Goal. Set the data down again, exactly as it reads, but without the pictures.

[START OF Input for this task]

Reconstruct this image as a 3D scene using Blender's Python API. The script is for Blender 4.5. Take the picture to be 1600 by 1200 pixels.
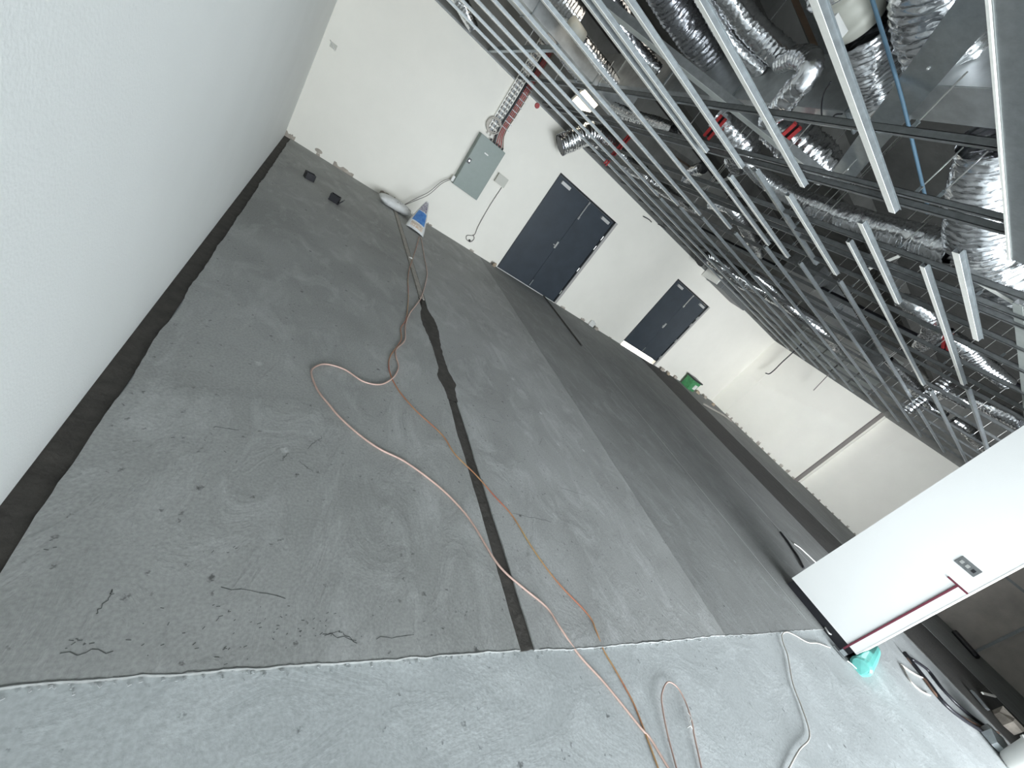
import bpy, bmesh, math, random
from mathutils import Vector, Matrix, noise
random.seed(7)
for o in list(bpy.data.objects): bpy.data.objects.remove(o)
C = bpy.context.scene.collection
SC = bpy.context.scene
# ------------------------------------------------------------------ camera (found from the room's three vanishing points)
F0, CH = 623.0, 1.5
R = Matrix(((0.755594, -0.315971, -0.573795), (-0.302759, 0.608328, -0.733671), (0.580874, 0.728079, 0.363986)))
cd = bpy.data.cameras.new('camera'); cam = bpy.data.objects.new('camera', cd); C.objects.link(cam)
cd.sensor_width = 36; cd.lens = F0/1600*36; cd.clip_start = .02; cd.clip_end = 200
cam.matrix_world = Matrix.Translation((0, 0, CH)) @ R.to_4x4()
SC.camera = cam
# ------------------------------------------------------------------ view, world, main lights
SC.view_settings.view_transform = 'Standard'; SC.view_settings.look = 'None'
SC.view_settings.gamma = 1; SC.view_settings.use_curve_mapping = False
SC.view_settings.exposure = 0.38
w = bpy.data.worlds.new('world'); SC.world = w; w.use_nodes = True
w.node_tree.nodes['Background'].inputs[0].default_value = (.72, .86, 1, 1)
w.node_tree.nodes['Background'].inputs[1].default_value = 1.0
def area(name, loc, target, sx, sy, power, col, spread=math.pi):
    l = bpy.data.lights.new(name, 'AREA'); l.shape = 'RECTANGLE'; l.size = sx; l.size_y = sy
    l.energy = power; l.color = col; l.spread = spread
    o = bpy.data.objects.new(name, l); C.objects.link(o)
    d = Vector(target)-Vector(loc); o.rotation_euler = d.to_track_quat('-Z', 'Y').to_euler(); o.location = loc
    return o
area('window_daylight', (3.7, -3.9, 1.5), (3.5, 0, 1.0), 7.6, 2.3, 345, (.90, .955, 1))
area('deep_fill', (4.3, -3.85, 1.5), (6.4, 8.0, 1.2), 6.2, 2.2, 90, (.90, .955, 1), math.radians(85))  # added fill with a narrow spread, brightens the far end of the room
area('right_wall_fill', (5.4, -3.8, 1.5), (13, 5.5, 1.5), 2.2, 2.0, 120, (.92, .955, 1), math.radians(62))  # added fill aimed past the nib to brighten the right wall
area('void_lamp_light', (1.3, 5.2, 4.0), (1.8, 8.0, 2.0), 2.4, 1.2, 9, (1, .92, .80))
area('outdoor_daylight', (9.3, 9.2, 2.4), (9.3, 8.5, 0), 3, 1.2, 2500, (1, .93, .8))

# ------------------------------------------------------------------ point finders (a pixel's ray met with a real plane of the room)
CP = Vector((0, 0, CH))
def ray(u, v): return R @ Vector((u-800, 600-v, -F0)).normalized()
def P(u, v, z=0.0): r = ray(u, v); return CP + r*((z-CH)/r.z)
def Py(u, v, y): r = ray(u, v); return CP + r*(y/r.y)
def Px(u, v, x): r = ray(u, v); return CP + r*(x/r.x)
def pxm(p): return (R.transposed() @ (Vector(p)-CP)).z*-1/F0     # metres per pixel at a point
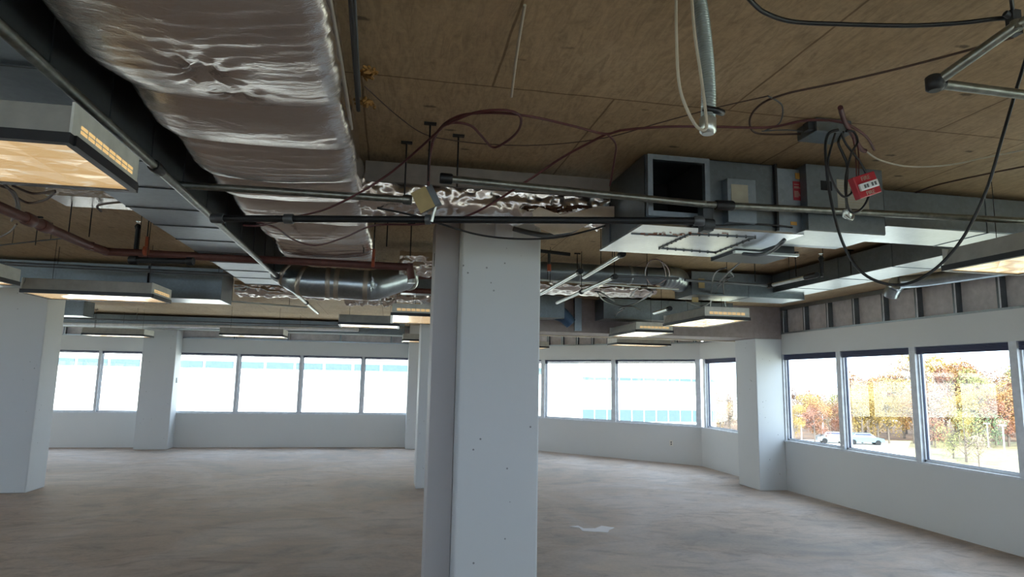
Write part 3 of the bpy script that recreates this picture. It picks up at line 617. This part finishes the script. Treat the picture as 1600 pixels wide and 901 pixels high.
# long conduits in the far left
def hang(o, p):
    MB().tube([p, (p.x, p.y, CEI-.003)], .003, 6).build('hanger_wire', M['rod'], o)
for (x0, y0, x1, y1, z, r, mt, l) in ((0, 411, 420, 432, 2.70, .022, 'grey', 'grey conduit crossing the far left ducts'), (100, 506, 560, 515, 2.62, .035, 'trim', 'white pipe running above the back windows'), (100, 497, 640, 512, 2.66, .014, 'grey', 'thin grey conduit above the white back pipe'), (0, 383, 100, 372, 2.75, .006, 'black', 'thin black wire below the red main at far left'),
    (330, 468, 480, 480, 2.6, .012, 'steelb', 'bright tubing behind the left duct end'), (800, 434, 1060, 452, 2.6, .009, 'steelb', 'thin bright trim line under the round duct')):
    a, b = at(x0, y0, z=z), at(x1, y1, z=z); o = pipe([a, b], r, mt, l); hang(o, a.lerp(b, .2)); hang(o, a.lerp(b, .8))
o = pipe([at(610, 452, z=2.62), at(690, 456, z=2.62)], .03, 'rust', 'red-brown pipe behind the central column at its left'); hang(o, at(650, 454, z=2.62))
o = pipe([at(650, 431, z=2.66), at(690, 430, z=2.66)], .035, 'rust', 'thicker red-brown stub left of the central column chase'); hang(o, at(665, 431, z=2.66))
# tan junction box
p = at(661, 312, z=2.56); o = empty('junction_box', p, 'tilted junction box with tan cover hanging left of the column', 'junction box')
R = Matrix.Rotation(math.radians(-28), 3, 'Y') @ Matrix.Rotation(math.radians(-12), 3, 'Z')
m = MB(); ax, ay, az = (R @ Vector(v) for v in ((1, 0, 0), (0, 1, 0), (0, 0, 1)))
m.obox(p, ax*.042, ay*.004, az*.058); m.build('cover', M['tan'], o)
m = MB(); m.obox(p+ay*.035+ax*.03, ax*.045, ay*.03, az*.055); m.build('box', M['grey'], o)
m = MB(); m.tube([p+ay*.04+ax*.05+az*-.04, p+Vector((.05, .05, -.1))], .009, 8); m.build('connector', M['steelb'], o)
# column top box
a, b = at(774, 347, Y=4.6), at(800, 373, Y=4.6)
o = empty('conduit_box', (a.x, 4.58, b.z), 'flat white conduit box at the top of the central column', 'junction box'); MB().box(a.x, b.x, 4.55, 4.598, b.z, a.z).build('box', M['trim'], o, bevel=.004)
m = MB(); m.tube(smooth([at(802, 357, Y=4.55), at(830, 364, Y=4.5), at(860, 368, Y=4.4), at(890, 362, Y=4.2), at(915, 345, Y=4.1)]), .019, 12); m.build('flexible_conduit', M['grey'], label='grey flexible conduit curving from the column top box', cat='conduit')
# flexible hose hanging
yh = 1.78; P = [at(x, y, Y=yh) for x, y in ((1086, -40), (1096, 20), (1103, 80), (1107, 140), (1106, 200))]; P = smooth(P, 64)
o = empty('corrugated_hose', P[0], 'corrugated grey hose hanging from the ceiling', 'hose')
MB().tube(P, [.0185+.0045*(i % 4 in (1, 2)) for i in range(len(P))], 16).build('hose', plain('hose_metal', '8f9a98', .35, .6), o)
q = P[-1]; MB().tube([q+Vector((0, 0, .035)), q+Vector((0, 0, .03)), q+Vector((0, 0, -.012)), q+Vector((0, 0, -.02))], [.02, .026, .026, .018], 16).build('end_fitting', M['steelb'], o)
MB().tube(smooth([q+Vector((-.02, -.01, .06)), q+Vector((.02, -.02, .05)), q+Vector((.05, 0, .055))]), .011, 8).build('black_wrap', M['cable'], o)
def cable(P, r, mt, label, cat='cable', name='cable', sm=8, n=8):
    P = smooth(P, sm); return MB().tube(P, r, n).build(name, M[mt], label=label, cat=cat)
cable([at(x, y, Y=1.70) for x, y in ((1056, -30), (1057, 60), (1061, 130), (1073, 170), (1090, 199), (1103, 200), (1102, 170), (1094, 110), (1085, 50), (1079, -30))], .0048, 'white', 'white cable looping down around the corrugated hose')
cable([at(820, 8, z=2.89), at(808, 80, z=2.86), at(799, 151, z=2.84)], .0055, 'white', 'thin white rod-like tube under the bare ceiling', name='thin_tube', cat='tube')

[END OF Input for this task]

Problem solution.
Reconstruct this image as a 3D scene using Blender's Python API. The script is for Blender 4.5. Take the picture to be 1600 by 1200 pixels.
import bpy, bmesh, math, random
from mathutils import Vector, Matrix, noise
random.seed(7)
for o in list(bpy.data.objects): bpy.data.objects.remove(o)
C = bpy.context.scene.collection
SC = bpy.context.scene
# ------------------------------------------------------------------ camera (found from the room's three vanishing points)
F0, CH = 623.0, 1.5
R = Matrix(((0.755594, -0.315971, -0.573795), (-0.302759, 0.608328, -0.733671), (0.580874, 0.728079, 0.363986)))
cd = bpy.data.cameras.new('camera'); cam = bpy.data.objects.new('camera', cd); C.objects.link(cam)
cd.sensor_width = 36; cd.lens = F0/1600*36; cd.clip_start = .02; cd.clip_end = 200
cam.matrix_world = Matrix.Translation((0, 0, CH)) @ R.to_4x4()
SC.camera = cam
# ------------------------------------------------------------------ view, world, main lights
SC.view_settings.view_transform = 'Standard'; SC.view_settings.look = 'None'
SC.view_settings.gamma = 1; SC.view_settings.use_curve_mapping = False
SC.view_settings.exposure = 0.38
w = bpy.data.worlds.new('world'); SC.world = w; w.use_nodes = True
w.node_tree.nodes['Background'].inputs[0].default_value = (.72, .86, 1, 1)
w.node_tree.nodes['Background'].inputs[1].default_value = 1.0
def area(name, loc, target, sx, sy, power, col, spread=math.pi):
    l = bpy.data.lights.new(name, 'AREA'); l.shape = 'RECTANGLE'; l.size = sx; l.size_y = sy
    l.energy = power; l.color = col; l.spread = spread
    o = bpy.data.objects.new(name, l); C.objects.link(o)
    d = Vector(target)-Vector(loc); o.rotation_euler = d.to_track_quat('-Z', 'Y').to_euler(); o.location = loc
    return o
area('window_daylight', (3.7, -3.9, 1.5), (3.5, 0, 1.0), 7.6, 2.3, 345, (.90, .955, 1))
area('deep_fill', (4.3, -3.85, 1.5), (6.4, 8.0, 1.2), 6.2, 2.2, 90, (.90, .955, 1), math.radians(85))  # added fill with a narrow spread, brightens the far end of the room
area('right_wall_fill', (5.4, -3.8, 1.5), (13, 5.5, 1.5), 2.2, 2.0, 120, (.92, .955, 1), math.radians(62))  # added fill aimed past the nib to brighten the right wall
area('void_lamp_light', (1.3, 5.2, 4.0), (1.8, 8.0, 2.0), 2.4, 1.2, 9, (1, .92, .80))
area('outdoor_daylight', (9.3, 9.2, 2.4), (9.3, 8.5, 0), 3, 1.2, 2500, (1, .93, .8))

# ------------------------------------------------------------------ point finders (a pixel's ray met with a real plane of the room)
CP = Vector((0, 0, CH))
def ray(u, v): return R @ Vector((u-800, 600-v, -F0)).normalized()
def P(u, v, z=0.0): r = ray(u, v); return CP + r*((z-CH)/r.z)
def Py(u, v, y): r = ray(u, v); return CP + r*(y/r.y)
def Px(u, v, x): r = ray(u, v); return CP + r*(x/r.x)
def pxm(p): return (R.transposed() @ (Vector(p)-CP)).z*-1/F0     # metres per pixel at a point
Write part 3 of the bpy script that recreates this picture. It picks up at line 617. This part finishes the script. Treat the picture as 1600 pixels wide and 901 pixels high.
# long conduits in the far left
def hang(o, p):
    MB().tube([p, (p.x, p.y, CEI-.003)], .003, 6).build('hanger_wire', M['rod'], o)
for (x0, y0, x1, y1, z, r, mt, l) in ((0, 411, 420, 432, 2.70, .022, 'grey', 'grey conduit crossing the far left ducts'), (100, 506, 560, 515, 2.62, .035, 'trim', 'white pipe running above the back windows'), (100, 497, 640, 512, 2.66, .014, 'grey', 'thin grey conduit above the white back pipe'), (0, 383, 100, 372, 2.75, .006, 'black', 'thin black wire below the red main at far left'),
    (330, 468, 480, 480, 2.6, .012, 'steelb', 'bright tubing behind the left duct end'), (800, 434, 1060, 452, 2.6, .009, 'steelb', 'thin bright trim line under the round duct')):
    a, b = at(x0, y0, z=z), at(x1, y1, z=z); o = pipe([a, b], r, mt, l); hang(o, a.lerp(b, .2)); hang(o, a.lerp(b, .8))
o = pipe([at(610, 452, z=2.62), at(690, 456, z=2.62)], .03, 'rust', 'red-brown pipe behind the central column at its left'); hang(o, at(650, 454, z=2.62))
o = pipe([at(650, 431, z=2.66), at(690, 430, z=2.66)], .035, 'rust', 'thicker red-brown stub left of the central column chase'); hang(o, at(665, 431, z=2.66))
# tan junction box
p = at(661, 312, z=2.56); o = empty('junction_box', p, 'tilted junction box with tan cover hanging left of the column', 'junction box')
R = Matrix.Rotation(math.radians(-28), 3, 'Y') @ Matrix.Rotation(math.radians(-12), 3, 'Z')
m = MB(); ax, ay, az = (R @ Vector(v) for v in ((1, 0, 0), (0, 1, 0), (0, 0, 1)))
m.obox(p, ax*.042, ay*.004, az*.058); m.build('cover', M['tan'], o)
m = MB(); m.obox(p+ay*.035+ax*.03, ax*.045, ay*.03, az*.055); m.build('box', M['grey'], o)
m = MB(); m.tube([p+ay*.04+ax*.05+az*-.04, p+Vector((.05, .05, -.1))], .009, 8); m.build('connector', M['steelb'], o)
# column top box
a, b = at(774, 347, Y=4.6), at(800, 373, Y=4.6)
o = empty('conduit_box', (a.x, 4.58, b.z), 'flat white conduit box at the top of the central column', 'junction box'); MB().box(a.x, b.x, 4.55, 4.598, b.z, a.z).build('box', M['trim'], o, bevel=.004)
m = MB(); m.tube(smooth([at(802, 357, Y=4.55), at(830, 364, Y=4.5), at(860, 368, Y=4.4), at(890, 362, Y=4.2), at(915, 345, Y=4.1)]), .019, 12); m.build('flexible_conduit', M['grey'], label='grey flexible conduit curving from the column top box', cat='conduit')
# flexible hose hanging
yh = 1.78; P = [at(x, y, Y=yh) for x, y in ((1086, -40), (1096, 20), (1103, 80), (1107, 140), (1106, 200))]; P = smooth(P, 64)
o = empty('corrugated_hose', P[0], 'corrugated grey hose hanging from the ceiling', 'hose')
MB().tube(P, [.0185+.0045*(i % 4 in (1, 2)) for i in range(len(P))], 16).build('hose', plain('hose_metal', '8f9a98', .35, .6), o)
q = P[-1]; MB().tube([q+Vector((0, 0, .035)), q+Vector((0, 0, .03)), q+Vector((0, 0, -.012)), q+Vector((0, 0, -.02))], [.02, .026, .026, .018], 16).build('end_fitting', M['steelb'], o)
MB().tube(smooth([q+Vector((-.02, -.01, .06)), q+Vector((.02, -.02, .05)), q+Vector((.05, 0, .055))]), .011, 8).build('black_wrap', M['cable'], o)
def cable(P, r, mt, label, cat='cable', name='cable', sm=8, n=8):
    P = smooth(P, sm); return MB().tube(P, r, n).build(name, M[mt], label=label, cat=cat)
cable([at(x, y, Y=1.70) for x, y in ((1056, -30), (1057, 60), (1061, 130), (1073, 170), (1090, 199), (1103, 200), (1102, 170), (1094, 110), (1085, 50), (1079, -30))], .0048, 'white', 'white cable looping down around the corrugated hose')
cable([at(820, 8, z=2.89), at(808, 80, z=2.86), at(799, 151, z=2.84)], .0055, 'white', 'thin white rod-like tube under the bare ceiling', name='thin_tube', cat='tube')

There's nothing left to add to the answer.